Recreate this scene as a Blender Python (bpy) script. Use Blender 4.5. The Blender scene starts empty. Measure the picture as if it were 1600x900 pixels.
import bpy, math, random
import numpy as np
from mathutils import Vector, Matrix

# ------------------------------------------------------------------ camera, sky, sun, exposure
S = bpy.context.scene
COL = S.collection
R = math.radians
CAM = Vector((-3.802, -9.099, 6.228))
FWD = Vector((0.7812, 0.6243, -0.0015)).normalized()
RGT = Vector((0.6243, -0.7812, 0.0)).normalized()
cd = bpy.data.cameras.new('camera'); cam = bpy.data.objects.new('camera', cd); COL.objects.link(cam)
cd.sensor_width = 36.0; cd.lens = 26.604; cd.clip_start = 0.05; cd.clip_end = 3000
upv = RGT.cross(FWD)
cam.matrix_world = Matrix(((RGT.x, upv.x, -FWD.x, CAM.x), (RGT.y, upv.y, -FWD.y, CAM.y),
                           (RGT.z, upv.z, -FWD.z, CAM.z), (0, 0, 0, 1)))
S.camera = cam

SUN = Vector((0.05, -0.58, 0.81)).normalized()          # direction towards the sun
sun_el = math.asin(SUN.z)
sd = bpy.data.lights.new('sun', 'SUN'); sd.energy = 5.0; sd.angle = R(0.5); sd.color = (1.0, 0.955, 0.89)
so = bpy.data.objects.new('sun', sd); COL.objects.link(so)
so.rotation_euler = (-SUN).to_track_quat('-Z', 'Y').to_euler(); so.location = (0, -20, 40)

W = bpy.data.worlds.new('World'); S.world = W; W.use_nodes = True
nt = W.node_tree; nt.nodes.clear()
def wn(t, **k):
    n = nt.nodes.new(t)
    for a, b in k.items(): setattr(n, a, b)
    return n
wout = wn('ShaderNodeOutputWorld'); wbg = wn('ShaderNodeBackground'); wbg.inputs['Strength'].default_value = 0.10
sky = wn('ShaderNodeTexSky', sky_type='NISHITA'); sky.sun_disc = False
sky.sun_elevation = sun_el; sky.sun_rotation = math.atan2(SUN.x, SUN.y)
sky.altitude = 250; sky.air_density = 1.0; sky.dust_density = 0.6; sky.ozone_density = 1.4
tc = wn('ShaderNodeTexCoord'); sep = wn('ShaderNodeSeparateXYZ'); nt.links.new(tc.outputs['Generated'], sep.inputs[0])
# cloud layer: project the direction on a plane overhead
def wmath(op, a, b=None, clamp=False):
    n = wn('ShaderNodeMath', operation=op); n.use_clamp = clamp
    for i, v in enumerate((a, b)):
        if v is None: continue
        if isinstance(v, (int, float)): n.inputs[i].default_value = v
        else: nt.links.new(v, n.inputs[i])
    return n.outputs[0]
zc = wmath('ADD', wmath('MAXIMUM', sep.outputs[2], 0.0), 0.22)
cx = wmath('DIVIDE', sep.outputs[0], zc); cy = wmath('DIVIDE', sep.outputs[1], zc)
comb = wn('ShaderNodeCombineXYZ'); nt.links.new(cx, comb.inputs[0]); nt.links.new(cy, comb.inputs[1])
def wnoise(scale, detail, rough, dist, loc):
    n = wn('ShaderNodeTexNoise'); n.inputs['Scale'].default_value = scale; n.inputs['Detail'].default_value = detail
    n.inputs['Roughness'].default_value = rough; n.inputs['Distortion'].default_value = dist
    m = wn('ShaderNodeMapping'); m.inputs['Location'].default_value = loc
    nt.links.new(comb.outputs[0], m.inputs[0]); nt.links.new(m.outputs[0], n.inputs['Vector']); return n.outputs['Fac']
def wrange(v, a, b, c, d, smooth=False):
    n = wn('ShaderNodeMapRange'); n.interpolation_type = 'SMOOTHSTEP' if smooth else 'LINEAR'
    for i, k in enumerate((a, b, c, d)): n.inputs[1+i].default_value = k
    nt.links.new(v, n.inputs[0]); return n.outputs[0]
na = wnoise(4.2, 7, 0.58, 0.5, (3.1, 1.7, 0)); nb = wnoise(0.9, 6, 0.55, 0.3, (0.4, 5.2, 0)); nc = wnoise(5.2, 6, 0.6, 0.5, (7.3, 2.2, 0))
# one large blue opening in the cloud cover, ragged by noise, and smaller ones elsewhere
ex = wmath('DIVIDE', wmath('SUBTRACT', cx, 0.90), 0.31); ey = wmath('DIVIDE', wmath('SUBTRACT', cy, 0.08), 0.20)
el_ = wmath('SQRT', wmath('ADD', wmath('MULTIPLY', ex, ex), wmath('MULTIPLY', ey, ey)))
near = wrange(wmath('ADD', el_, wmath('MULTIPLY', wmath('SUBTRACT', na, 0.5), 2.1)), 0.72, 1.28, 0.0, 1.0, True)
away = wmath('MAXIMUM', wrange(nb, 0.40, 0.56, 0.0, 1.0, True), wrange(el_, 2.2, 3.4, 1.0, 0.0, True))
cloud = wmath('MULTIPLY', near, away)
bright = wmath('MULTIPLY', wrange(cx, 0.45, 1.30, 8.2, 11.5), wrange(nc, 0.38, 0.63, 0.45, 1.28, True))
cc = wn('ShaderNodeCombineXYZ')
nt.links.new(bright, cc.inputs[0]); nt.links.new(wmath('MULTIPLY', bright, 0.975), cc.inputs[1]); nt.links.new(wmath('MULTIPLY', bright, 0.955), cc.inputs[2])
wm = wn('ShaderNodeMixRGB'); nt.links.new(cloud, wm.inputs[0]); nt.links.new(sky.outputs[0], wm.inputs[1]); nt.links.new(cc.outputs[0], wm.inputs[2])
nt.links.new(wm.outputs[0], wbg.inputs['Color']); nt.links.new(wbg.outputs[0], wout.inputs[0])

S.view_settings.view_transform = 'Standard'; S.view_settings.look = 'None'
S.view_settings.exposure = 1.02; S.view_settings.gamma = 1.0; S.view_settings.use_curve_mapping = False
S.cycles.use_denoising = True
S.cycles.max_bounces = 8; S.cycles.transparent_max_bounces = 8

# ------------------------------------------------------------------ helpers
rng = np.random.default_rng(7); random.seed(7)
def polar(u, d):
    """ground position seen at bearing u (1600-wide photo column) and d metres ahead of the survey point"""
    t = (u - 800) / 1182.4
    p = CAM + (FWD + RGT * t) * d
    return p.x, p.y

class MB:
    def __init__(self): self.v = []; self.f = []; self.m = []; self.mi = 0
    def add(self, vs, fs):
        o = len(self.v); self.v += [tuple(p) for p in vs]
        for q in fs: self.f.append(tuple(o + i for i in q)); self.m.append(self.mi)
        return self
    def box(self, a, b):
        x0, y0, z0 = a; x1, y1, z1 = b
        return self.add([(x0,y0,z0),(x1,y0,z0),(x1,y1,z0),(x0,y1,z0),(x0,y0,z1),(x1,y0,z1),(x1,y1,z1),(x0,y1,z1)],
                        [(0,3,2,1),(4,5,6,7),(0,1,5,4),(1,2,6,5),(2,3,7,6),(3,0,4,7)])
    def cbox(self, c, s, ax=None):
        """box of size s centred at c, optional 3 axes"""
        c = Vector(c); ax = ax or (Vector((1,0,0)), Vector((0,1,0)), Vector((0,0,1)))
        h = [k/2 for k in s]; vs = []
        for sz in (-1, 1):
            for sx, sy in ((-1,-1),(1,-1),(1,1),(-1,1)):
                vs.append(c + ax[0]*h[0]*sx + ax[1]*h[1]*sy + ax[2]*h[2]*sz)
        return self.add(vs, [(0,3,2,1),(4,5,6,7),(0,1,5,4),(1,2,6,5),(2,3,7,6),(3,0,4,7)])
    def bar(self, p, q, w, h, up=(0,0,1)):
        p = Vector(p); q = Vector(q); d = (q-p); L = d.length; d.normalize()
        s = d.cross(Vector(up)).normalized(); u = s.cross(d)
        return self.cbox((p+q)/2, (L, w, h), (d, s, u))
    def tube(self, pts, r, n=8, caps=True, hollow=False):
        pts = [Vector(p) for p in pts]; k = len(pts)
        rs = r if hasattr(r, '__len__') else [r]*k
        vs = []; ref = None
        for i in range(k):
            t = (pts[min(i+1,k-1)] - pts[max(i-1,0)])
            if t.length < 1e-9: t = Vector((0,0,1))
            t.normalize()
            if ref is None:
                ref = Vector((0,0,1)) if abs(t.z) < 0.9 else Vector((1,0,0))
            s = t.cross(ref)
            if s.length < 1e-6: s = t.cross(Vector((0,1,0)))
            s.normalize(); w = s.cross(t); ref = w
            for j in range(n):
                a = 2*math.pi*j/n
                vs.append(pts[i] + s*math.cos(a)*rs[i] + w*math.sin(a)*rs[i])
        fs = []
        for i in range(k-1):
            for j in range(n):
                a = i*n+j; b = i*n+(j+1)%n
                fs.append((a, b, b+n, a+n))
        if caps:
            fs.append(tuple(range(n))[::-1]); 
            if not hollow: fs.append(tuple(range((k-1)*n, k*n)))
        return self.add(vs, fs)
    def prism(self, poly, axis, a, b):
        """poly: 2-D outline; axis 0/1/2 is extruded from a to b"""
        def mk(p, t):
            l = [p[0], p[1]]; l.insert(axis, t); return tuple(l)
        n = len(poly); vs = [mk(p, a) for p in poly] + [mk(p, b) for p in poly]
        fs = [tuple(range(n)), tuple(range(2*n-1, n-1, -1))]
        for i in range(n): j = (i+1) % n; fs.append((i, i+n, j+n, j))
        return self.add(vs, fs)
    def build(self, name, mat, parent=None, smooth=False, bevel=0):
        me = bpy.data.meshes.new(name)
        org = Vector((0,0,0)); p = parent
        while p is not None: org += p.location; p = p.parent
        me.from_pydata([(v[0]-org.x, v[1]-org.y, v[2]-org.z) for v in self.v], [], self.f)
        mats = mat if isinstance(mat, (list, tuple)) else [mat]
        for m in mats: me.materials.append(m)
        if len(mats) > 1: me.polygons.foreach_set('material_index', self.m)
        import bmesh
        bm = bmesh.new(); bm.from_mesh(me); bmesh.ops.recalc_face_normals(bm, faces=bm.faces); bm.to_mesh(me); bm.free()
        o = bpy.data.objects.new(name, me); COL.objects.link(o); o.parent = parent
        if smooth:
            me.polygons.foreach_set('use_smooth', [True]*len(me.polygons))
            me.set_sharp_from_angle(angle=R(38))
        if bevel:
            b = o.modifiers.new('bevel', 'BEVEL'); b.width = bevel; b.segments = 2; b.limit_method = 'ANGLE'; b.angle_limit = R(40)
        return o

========

- [Instructions to follow] Set down verbatim only the lines between the start of the data above and the line with "S.camera = cam", both boundaries included.

- [Exercise response]
Recreate this scene as a Blender Python (bpy) script. Use Blender 4.5. The Blender scene starts empty. Measure the picture as if it were 1600x900 pixels.
import bpy, math, random
import numpy as np
from mathutils import Vector, Matrix

# ------------------------------------------------------------------ camera, sky, sun, exposure
S = bpy.context.scene
COL = S.collection
R = math.radians
CAM = Vector((-3.802, -9.099, 6.228))
FWD = Vector((0.7812, 0.6243, -0.0015)).normalized()
RGT = Vector((0.6243, -0.7812, 0.0)).normalized()
cd = bpy.data.cameras.new('camera'); cam = bpy.data.objects.new('camera', cd); COL.objects.link(cam)
cd.sensor_width = 36.0; cd.lens = 26.604; cd.clip_start = 0.05; cd.clip_end = 3000
upv = RGT.cross(FWD)
cam.matrix_world = Matrix(((RGT.x, upv.x, -FWD.x, CAM.x), (RGT.y, upv.y, -FWD.y, CAM.y),
                           (RGT.z, upv.z, -FWD.z, CAM.z), (0, 0, 0, 1)))
S.camera = cam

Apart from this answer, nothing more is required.